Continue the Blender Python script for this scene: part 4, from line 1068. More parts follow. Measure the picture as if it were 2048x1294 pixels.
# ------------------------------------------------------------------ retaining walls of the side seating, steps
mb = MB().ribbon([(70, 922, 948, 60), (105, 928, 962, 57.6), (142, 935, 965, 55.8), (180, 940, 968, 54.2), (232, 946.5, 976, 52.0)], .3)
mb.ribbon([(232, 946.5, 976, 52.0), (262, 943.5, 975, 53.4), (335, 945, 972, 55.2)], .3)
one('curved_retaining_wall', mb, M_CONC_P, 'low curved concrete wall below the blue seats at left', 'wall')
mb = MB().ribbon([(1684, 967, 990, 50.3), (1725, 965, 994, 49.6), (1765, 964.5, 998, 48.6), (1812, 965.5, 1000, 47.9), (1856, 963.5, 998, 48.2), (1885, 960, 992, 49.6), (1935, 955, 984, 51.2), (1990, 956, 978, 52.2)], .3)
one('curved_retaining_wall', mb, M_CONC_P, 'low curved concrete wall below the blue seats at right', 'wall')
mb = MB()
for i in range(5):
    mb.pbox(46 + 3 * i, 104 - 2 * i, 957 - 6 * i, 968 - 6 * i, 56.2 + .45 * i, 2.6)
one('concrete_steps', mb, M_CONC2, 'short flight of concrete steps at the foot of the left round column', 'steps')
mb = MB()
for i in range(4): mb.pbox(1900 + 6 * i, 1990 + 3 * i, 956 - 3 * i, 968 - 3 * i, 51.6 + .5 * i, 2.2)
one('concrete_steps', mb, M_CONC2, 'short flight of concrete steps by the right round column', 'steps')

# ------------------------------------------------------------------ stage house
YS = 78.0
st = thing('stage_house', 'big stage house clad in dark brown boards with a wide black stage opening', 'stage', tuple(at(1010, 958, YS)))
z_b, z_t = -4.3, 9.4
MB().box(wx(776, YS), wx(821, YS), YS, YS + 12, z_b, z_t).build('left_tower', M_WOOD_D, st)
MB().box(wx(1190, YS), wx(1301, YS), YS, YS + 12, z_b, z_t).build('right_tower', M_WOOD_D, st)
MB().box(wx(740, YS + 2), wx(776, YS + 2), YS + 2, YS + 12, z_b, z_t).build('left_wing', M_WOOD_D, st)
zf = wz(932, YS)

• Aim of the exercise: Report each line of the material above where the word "build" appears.

• Answer to this task:
MB().box(wx(776, YS), wx(821, YS), YS, YS + 12, z_b, z_t).build('left_tower', M_WOOD_D, st)
MB().box(wx(1190, YS), wx(1301, YS), YS, YS + 12, z_b, z_t).build('right_tower', M_WOOD_D, st)
MB().box(wx(740, YS + 2), wx(776, YS + 2), YS + 2, YS + 12, z_b, z_t).build('left_wing', M_WOOD_D, st)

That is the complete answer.